Where no appeal of my decision is made to the High Court, CER should make a new decision on the outstanding parts of appellant's request, in line with the AIE Regulations. CER's decision should have regard to the exceptions to disclosure under articles 8 and 9, and the public interest considerations under articles 10(3) and (4).
Article 10(5) of the AIE Regulations provides that:
"Nothing in article 8 or 9 shall authorise a public authority not to make available environmental information which, although held with information to which article 8 or 9 relates, may be separated from such information."
This provision allows for redaction or separation of information where the exceptions under article 8 or 9 apply to the information.
16 of the 34 sets of records provided by CER were disclosed to the appellant with redactions. In every case, the reason given for redaction was that the information "does not fall under Regulation 6 of the European Communities (Access to Information on the Environment) Regulations 2007 to 2014". This approach runs counter to the intention of the AIE Regulations, insofar as the definition of environmental information is deliberately framed to be broad, encompassing not just information on the state of the elements of the environment, but also any information on measures or activities affecting or likely to affect the state of elements of the environment. Information does not need to directly reflect the state of the elements of the environment in order to fall within the definition. I also consider that contextual information should not be separated unnecessarily from environmental information.

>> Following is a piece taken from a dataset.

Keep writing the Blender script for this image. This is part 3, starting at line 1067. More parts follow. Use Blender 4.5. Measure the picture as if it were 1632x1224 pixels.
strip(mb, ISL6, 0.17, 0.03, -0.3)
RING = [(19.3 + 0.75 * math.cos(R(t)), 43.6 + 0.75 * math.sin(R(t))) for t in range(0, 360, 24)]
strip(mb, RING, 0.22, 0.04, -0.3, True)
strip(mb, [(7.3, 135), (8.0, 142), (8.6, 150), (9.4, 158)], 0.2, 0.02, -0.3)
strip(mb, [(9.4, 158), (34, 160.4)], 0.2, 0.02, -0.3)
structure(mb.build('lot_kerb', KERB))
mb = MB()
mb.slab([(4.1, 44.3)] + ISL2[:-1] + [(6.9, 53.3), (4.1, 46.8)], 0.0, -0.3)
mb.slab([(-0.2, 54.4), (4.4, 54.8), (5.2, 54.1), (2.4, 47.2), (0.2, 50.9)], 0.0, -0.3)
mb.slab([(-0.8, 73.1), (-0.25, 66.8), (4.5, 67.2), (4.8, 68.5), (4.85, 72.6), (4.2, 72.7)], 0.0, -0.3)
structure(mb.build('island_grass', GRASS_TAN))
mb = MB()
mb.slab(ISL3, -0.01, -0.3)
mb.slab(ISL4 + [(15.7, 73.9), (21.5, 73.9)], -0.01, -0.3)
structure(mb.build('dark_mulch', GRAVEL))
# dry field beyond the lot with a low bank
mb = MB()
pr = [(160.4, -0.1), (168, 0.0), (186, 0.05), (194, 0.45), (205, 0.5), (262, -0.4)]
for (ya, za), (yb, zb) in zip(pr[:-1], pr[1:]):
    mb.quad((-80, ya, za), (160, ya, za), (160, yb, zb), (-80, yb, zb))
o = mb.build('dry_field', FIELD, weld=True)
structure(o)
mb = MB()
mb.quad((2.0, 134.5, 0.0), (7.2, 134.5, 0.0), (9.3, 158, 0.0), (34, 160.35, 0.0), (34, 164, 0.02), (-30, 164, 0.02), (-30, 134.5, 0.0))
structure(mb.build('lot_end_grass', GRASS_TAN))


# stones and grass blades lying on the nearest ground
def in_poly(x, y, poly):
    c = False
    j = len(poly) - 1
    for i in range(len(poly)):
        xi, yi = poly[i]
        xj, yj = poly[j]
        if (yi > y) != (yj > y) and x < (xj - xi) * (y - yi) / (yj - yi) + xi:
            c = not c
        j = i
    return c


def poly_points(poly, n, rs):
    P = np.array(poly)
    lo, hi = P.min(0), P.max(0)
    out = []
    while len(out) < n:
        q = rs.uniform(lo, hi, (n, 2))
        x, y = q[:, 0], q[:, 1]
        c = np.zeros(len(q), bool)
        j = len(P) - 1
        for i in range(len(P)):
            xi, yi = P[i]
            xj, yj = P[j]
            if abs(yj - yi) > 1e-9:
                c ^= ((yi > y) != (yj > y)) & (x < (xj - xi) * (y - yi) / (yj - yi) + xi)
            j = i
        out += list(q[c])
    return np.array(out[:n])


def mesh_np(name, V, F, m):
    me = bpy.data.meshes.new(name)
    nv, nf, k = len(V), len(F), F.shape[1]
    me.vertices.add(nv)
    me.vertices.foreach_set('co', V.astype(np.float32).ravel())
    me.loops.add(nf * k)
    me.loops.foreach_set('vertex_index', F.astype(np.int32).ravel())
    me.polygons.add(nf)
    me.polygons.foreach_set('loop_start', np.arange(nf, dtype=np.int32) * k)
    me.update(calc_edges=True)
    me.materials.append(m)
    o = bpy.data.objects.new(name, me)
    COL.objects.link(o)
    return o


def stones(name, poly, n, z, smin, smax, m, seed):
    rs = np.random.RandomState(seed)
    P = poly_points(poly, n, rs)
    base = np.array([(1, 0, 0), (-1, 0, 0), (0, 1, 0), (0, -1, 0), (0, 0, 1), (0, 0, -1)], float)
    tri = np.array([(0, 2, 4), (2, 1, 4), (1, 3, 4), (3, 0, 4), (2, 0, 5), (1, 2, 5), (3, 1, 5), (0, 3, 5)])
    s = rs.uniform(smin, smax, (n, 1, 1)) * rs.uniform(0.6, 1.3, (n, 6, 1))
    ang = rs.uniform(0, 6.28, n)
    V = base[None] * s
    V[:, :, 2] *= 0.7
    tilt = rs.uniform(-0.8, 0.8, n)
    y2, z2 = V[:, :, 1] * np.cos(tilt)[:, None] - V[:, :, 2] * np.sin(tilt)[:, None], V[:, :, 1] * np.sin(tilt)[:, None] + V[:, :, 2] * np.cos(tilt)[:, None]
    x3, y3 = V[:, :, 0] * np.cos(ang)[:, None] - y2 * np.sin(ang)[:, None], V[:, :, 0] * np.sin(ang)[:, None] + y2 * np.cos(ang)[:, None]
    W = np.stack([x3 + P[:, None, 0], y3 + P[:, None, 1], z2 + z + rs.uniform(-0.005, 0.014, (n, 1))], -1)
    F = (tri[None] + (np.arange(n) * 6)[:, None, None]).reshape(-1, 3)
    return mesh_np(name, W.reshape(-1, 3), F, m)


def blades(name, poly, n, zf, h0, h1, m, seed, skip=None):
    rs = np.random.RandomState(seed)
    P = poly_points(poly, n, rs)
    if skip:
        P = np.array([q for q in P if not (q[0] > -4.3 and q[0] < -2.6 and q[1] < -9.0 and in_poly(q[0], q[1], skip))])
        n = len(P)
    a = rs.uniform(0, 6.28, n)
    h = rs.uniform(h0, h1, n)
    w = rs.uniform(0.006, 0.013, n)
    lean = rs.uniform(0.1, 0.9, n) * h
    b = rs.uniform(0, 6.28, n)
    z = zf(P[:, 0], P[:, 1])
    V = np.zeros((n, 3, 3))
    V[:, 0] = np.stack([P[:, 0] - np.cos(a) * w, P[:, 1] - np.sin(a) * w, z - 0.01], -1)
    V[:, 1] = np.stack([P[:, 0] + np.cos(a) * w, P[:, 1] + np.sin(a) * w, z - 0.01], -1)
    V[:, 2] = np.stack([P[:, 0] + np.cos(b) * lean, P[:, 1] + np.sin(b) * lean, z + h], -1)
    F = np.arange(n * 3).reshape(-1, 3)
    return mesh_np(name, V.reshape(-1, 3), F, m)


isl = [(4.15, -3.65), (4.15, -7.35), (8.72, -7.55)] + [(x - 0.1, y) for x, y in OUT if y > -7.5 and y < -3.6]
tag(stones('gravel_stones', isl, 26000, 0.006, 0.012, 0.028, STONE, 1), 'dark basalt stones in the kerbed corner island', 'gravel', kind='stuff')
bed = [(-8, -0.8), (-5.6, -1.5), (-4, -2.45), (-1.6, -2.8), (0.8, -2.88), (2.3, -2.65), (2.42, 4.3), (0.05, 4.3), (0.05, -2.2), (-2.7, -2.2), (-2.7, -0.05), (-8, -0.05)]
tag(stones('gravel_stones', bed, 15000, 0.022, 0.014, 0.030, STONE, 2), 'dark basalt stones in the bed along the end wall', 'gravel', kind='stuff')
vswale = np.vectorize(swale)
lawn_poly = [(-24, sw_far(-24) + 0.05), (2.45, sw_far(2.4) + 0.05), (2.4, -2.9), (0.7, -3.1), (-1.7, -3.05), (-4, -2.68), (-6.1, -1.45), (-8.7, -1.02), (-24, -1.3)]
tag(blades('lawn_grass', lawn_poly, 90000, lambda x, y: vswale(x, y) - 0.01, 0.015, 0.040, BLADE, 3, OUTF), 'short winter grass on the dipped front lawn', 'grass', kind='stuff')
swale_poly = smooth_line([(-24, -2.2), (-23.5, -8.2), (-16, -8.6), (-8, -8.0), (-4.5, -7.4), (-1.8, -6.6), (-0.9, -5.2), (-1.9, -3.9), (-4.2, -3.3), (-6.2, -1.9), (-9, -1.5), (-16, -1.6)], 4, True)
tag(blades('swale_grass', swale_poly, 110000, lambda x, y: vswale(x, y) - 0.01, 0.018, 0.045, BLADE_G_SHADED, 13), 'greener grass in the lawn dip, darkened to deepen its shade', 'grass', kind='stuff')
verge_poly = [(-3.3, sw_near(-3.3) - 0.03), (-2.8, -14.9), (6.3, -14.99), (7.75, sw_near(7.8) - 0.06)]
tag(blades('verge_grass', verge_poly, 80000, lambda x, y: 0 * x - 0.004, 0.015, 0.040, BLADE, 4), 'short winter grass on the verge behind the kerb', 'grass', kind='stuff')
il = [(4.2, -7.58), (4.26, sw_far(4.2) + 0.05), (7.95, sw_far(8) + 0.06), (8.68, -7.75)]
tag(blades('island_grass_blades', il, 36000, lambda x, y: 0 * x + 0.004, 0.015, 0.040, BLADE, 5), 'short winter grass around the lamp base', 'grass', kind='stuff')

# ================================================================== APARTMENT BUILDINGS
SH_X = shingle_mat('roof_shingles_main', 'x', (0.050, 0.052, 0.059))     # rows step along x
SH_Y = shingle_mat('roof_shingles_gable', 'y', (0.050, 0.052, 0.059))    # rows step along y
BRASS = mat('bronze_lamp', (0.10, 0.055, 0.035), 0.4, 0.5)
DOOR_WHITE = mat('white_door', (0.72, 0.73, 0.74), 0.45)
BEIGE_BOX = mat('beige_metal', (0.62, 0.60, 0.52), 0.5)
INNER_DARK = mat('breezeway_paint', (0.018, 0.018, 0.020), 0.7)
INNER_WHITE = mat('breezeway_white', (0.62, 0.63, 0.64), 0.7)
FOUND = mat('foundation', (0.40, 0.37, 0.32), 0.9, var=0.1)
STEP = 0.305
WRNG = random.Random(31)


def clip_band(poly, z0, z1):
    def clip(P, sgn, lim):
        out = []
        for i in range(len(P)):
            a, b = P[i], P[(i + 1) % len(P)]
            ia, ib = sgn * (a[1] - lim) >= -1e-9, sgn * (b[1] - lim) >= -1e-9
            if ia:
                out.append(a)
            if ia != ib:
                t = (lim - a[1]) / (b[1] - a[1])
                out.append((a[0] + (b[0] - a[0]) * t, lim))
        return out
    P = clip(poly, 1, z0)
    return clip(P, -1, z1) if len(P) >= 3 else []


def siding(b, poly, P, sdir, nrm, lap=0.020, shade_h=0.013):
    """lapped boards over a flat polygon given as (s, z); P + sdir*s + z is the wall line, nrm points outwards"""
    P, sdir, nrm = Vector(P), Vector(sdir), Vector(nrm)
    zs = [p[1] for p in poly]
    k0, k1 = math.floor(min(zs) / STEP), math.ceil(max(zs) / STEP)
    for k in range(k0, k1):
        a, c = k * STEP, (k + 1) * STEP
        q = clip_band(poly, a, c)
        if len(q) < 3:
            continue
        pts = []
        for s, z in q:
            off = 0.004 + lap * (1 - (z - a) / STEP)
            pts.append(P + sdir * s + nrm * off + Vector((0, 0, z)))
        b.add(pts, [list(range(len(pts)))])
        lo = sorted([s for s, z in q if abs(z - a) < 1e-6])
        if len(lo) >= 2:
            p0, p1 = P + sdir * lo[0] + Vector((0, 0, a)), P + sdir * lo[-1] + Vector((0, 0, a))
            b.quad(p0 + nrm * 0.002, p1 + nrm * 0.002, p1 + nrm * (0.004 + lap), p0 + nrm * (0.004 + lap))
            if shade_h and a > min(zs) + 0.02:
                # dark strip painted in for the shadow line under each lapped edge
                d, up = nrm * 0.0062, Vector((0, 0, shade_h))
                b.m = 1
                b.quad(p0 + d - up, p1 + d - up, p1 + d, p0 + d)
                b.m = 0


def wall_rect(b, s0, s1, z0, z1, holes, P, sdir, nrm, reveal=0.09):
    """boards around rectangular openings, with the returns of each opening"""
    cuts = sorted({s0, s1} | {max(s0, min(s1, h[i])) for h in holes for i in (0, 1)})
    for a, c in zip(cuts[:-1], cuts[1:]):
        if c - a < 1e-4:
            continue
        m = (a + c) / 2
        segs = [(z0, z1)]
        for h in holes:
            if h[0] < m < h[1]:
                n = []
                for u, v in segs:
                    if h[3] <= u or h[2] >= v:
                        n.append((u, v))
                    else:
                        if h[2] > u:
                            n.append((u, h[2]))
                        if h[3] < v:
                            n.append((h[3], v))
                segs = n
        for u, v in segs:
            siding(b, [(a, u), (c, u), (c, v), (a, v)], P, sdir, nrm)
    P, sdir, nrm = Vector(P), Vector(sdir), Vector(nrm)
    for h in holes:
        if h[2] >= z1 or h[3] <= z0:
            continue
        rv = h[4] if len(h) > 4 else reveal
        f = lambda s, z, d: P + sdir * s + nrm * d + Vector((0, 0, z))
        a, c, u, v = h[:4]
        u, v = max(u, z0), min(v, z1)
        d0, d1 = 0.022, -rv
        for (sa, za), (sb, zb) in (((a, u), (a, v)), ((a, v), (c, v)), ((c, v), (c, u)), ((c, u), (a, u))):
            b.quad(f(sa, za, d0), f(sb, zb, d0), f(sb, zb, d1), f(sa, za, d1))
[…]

The AIE Regulations provide a system of mandatory and discretionary exceptions to disclosure, subject to a public interest test, which are the proper mechanisms by which a public authority can protect sensitive information. CER's approach, in which documents have been parsed for "non-environmental" information is problematic, as it presupposes that environmental information is a narrow category of information which can be isolated from its wider context.
There are circumstances where it is appropriate to redact material other than excepted material under articles 8 and 9. Out of scope information can be redacted, and it is possible that a document could contain clearly delineated sections which do not contain environmental information, which could therefore be separated. Nevertheless, the definition of environmental information is broad enough to make item-by-item redactions of information unworkable in most cases.
I have not reviewed the specific redactions made by CER, and I make no findings on the redactions since I have otherwise annulled the relevant parts of the decision as inadequate. However, should CER decide to issue a new decision on the request, I would strongly suggest that it provide adequate reasons for redactions, taking into account the broad definition of environmental information and articles 8 and 9 of the AIE Regulations.
A party to the appeal or any other person affected by this decision may appeal to the High Court on a point of law from the decision. Such an appeal must be initiated not later than two months after notice of the decision was given to the person bringing the appeal.